• **What this task involves**
Leave out the pictures and repeat exactly the lines between the one containing "Model this scene" and the one containing "rnd = random.Random(7)", inclusive.

• **Records provided**

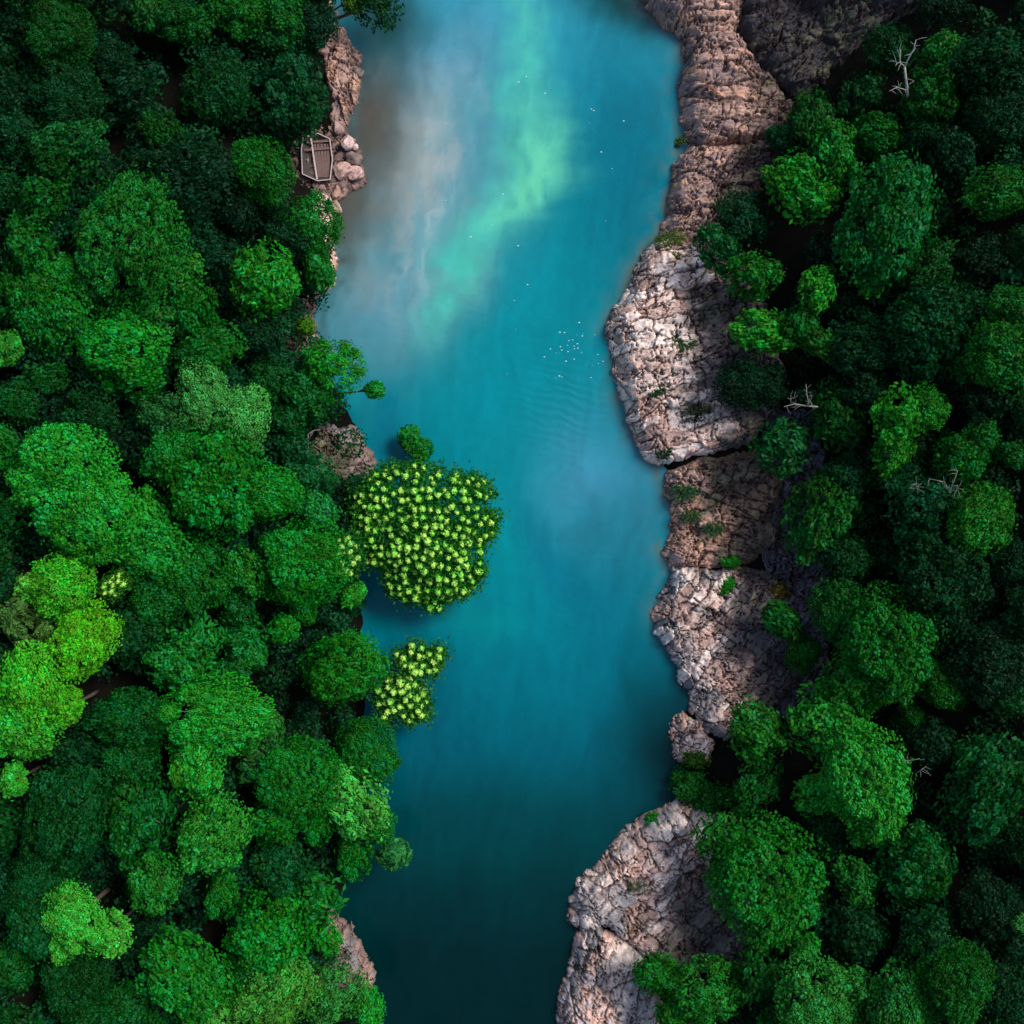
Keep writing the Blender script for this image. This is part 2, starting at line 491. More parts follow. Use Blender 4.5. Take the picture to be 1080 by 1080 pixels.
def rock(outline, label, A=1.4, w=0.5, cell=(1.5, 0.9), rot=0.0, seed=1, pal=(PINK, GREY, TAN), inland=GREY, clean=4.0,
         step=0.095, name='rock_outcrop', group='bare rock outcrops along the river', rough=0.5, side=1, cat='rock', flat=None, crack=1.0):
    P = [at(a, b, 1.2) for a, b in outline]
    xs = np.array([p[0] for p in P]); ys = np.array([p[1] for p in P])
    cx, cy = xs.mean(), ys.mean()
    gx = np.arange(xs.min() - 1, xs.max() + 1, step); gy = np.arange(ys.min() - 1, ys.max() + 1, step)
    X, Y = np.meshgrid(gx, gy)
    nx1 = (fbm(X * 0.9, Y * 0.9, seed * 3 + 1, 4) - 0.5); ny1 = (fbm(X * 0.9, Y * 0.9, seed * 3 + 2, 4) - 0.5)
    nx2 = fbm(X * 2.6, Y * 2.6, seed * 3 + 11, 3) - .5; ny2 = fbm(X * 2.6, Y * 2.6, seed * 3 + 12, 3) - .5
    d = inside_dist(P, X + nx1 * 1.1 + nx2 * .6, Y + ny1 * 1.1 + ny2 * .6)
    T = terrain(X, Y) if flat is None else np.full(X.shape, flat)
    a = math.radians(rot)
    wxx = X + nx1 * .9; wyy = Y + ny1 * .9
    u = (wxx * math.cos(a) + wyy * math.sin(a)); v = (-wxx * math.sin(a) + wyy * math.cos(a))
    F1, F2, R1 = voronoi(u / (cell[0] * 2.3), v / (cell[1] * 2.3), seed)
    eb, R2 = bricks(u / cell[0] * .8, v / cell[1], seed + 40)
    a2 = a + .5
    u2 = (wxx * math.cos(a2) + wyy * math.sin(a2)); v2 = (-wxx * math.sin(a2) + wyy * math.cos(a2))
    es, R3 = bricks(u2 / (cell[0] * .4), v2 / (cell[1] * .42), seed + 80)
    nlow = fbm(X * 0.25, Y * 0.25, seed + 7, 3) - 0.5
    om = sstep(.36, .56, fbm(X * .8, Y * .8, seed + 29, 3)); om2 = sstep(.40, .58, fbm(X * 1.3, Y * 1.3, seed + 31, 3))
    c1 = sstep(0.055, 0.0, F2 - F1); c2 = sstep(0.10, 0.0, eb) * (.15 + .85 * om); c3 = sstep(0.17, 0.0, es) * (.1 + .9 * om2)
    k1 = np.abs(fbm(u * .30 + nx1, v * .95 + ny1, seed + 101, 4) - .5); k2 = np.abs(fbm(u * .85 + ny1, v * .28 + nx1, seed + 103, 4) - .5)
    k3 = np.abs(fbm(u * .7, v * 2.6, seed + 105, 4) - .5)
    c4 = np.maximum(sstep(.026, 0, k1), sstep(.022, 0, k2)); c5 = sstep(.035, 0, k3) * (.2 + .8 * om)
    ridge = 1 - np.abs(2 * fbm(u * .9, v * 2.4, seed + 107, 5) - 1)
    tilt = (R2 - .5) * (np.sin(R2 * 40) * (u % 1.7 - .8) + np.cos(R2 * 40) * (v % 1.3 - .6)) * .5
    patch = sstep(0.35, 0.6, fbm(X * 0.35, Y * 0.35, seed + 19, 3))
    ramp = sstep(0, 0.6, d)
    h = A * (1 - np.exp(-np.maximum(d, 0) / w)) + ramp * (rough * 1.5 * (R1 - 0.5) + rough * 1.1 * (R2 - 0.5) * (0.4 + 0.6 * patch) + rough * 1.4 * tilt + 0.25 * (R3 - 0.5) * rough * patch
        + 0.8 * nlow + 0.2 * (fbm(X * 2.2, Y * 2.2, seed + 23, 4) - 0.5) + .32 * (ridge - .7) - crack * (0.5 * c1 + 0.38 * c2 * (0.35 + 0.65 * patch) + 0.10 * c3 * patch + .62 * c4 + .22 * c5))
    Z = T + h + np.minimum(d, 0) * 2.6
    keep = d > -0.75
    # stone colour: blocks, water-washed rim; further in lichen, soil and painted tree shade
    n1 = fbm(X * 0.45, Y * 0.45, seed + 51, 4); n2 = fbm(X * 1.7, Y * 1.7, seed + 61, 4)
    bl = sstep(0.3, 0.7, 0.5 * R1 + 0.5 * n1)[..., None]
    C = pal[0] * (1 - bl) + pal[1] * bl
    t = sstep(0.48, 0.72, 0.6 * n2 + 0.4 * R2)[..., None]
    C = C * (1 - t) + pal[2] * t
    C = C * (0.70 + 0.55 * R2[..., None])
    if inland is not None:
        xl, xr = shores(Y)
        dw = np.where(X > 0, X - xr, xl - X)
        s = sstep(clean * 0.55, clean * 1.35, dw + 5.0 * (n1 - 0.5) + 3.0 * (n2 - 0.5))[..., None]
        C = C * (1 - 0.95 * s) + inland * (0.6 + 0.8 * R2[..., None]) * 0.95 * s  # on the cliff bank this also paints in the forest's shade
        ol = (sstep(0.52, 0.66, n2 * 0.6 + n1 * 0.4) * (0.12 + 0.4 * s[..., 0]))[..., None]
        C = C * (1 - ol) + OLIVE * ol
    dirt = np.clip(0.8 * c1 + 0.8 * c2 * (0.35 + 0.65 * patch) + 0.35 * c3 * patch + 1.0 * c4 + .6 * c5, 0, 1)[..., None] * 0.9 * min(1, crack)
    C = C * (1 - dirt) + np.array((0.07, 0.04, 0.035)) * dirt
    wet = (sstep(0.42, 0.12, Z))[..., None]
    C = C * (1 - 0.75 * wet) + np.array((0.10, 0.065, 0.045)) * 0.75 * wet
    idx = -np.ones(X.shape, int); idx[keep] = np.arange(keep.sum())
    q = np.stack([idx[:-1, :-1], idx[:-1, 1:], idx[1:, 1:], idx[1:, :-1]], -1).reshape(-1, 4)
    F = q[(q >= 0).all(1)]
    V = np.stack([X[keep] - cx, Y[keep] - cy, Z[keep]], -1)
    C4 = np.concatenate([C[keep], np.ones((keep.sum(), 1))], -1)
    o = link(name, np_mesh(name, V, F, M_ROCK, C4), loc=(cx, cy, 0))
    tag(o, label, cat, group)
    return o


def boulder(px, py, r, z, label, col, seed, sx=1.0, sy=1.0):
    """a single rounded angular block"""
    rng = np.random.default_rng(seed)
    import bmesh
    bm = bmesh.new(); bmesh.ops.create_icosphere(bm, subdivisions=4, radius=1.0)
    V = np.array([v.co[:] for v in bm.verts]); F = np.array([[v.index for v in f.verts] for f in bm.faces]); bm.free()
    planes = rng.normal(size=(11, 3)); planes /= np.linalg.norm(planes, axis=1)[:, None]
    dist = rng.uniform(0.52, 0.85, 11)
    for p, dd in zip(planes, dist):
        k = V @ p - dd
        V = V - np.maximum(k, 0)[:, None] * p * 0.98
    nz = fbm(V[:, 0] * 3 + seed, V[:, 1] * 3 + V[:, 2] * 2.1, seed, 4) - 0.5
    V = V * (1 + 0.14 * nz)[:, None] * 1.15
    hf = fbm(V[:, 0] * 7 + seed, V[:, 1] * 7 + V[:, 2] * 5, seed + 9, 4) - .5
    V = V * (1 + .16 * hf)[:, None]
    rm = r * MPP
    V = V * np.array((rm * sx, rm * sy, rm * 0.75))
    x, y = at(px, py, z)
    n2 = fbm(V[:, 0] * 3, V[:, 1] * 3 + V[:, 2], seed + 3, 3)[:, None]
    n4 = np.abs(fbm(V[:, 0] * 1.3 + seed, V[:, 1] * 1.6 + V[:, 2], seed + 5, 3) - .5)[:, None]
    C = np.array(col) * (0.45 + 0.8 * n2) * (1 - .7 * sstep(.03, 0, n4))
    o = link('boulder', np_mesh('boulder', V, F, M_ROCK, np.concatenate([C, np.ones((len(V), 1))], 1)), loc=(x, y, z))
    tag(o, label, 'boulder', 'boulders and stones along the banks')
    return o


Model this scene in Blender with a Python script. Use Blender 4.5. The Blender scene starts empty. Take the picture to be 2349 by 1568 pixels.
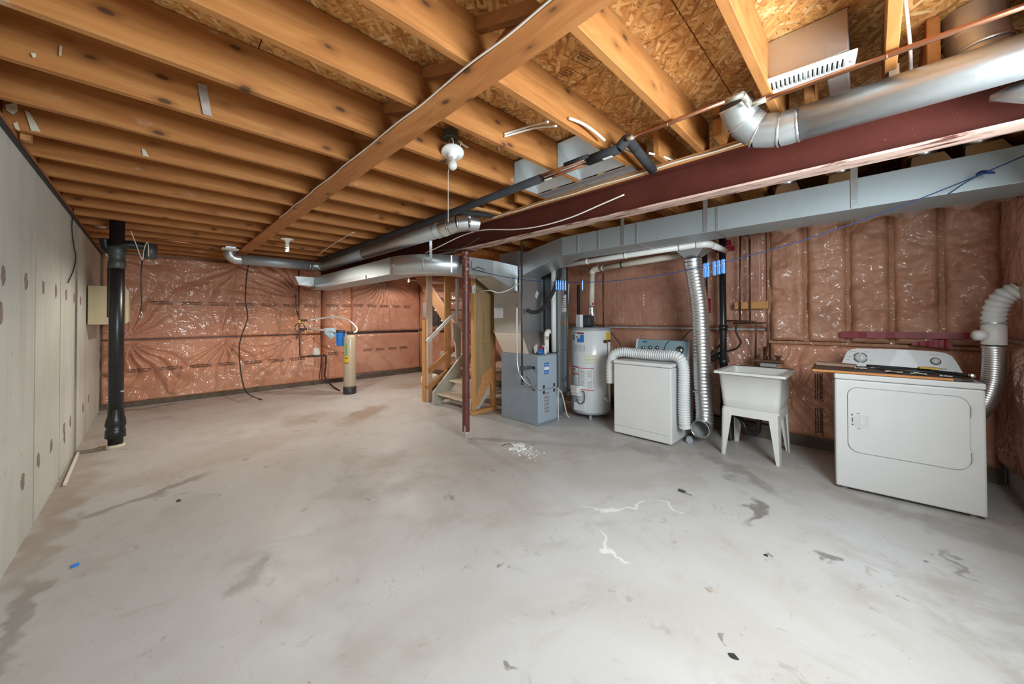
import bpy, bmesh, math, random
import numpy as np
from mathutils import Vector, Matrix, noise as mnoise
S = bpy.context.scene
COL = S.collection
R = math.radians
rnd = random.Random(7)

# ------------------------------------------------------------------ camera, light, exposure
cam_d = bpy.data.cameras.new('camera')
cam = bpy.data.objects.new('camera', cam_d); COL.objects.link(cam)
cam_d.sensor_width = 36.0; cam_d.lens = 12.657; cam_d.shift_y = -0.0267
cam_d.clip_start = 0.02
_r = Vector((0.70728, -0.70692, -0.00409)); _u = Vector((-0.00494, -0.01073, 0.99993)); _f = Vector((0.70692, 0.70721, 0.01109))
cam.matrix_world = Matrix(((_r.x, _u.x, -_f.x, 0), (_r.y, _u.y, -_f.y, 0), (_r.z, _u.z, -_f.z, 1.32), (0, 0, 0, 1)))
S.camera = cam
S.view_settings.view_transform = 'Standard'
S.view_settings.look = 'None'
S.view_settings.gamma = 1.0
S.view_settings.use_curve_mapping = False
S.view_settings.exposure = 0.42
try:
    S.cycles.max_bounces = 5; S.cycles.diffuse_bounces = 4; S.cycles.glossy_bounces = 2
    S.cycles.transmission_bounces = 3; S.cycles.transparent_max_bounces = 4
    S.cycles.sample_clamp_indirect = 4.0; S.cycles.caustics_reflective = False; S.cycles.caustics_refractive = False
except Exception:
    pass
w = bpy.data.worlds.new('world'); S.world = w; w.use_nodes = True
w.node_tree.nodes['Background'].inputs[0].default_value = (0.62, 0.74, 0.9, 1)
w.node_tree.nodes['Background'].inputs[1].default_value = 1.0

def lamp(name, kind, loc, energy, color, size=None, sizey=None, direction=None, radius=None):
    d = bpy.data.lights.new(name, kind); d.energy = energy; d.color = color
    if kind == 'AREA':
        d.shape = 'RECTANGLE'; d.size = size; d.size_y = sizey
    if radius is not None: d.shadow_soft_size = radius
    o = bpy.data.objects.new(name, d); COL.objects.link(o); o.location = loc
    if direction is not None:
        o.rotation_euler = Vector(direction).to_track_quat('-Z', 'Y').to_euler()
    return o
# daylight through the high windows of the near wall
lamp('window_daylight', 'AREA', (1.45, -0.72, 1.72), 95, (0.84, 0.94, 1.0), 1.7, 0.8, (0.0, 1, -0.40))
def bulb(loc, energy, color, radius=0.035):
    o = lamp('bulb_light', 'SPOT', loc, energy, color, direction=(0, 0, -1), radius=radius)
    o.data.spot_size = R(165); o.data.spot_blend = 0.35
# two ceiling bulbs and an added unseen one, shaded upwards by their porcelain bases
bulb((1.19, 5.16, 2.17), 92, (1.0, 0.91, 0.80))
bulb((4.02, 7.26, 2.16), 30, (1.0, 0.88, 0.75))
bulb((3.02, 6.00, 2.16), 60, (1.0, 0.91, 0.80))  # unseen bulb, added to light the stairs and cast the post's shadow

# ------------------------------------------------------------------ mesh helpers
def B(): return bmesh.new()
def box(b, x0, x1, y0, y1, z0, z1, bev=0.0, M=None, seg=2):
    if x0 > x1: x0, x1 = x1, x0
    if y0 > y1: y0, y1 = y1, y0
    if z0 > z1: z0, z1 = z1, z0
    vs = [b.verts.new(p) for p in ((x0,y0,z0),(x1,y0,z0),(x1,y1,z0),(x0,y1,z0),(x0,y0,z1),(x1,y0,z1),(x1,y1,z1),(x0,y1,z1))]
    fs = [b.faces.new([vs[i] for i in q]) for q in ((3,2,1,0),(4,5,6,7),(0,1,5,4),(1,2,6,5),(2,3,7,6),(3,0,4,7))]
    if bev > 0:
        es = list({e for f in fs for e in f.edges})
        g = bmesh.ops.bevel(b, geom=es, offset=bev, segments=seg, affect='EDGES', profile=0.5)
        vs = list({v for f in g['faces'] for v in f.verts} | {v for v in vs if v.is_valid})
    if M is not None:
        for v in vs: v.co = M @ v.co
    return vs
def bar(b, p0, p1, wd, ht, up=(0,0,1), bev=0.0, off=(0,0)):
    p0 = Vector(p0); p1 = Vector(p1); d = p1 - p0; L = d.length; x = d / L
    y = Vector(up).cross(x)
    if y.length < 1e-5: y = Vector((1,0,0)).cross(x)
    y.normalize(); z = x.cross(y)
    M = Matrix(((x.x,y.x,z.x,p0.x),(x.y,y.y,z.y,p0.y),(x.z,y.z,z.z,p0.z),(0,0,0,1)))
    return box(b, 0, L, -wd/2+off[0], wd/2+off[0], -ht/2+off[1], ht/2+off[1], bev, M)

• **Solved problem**
Model this scene in Blender with a Python script. Use Blender 4.5. The Blender scene starts empty. Take the picture to be 2349 by 1568 pixels.
import bpy, bmesh, math, random
import numpy as np
from mathutils import Vector, Matrix, noise as mnoise
S = bpy.context.scene
COL = S.collection
R = math.radians
rnd = random.Random(7)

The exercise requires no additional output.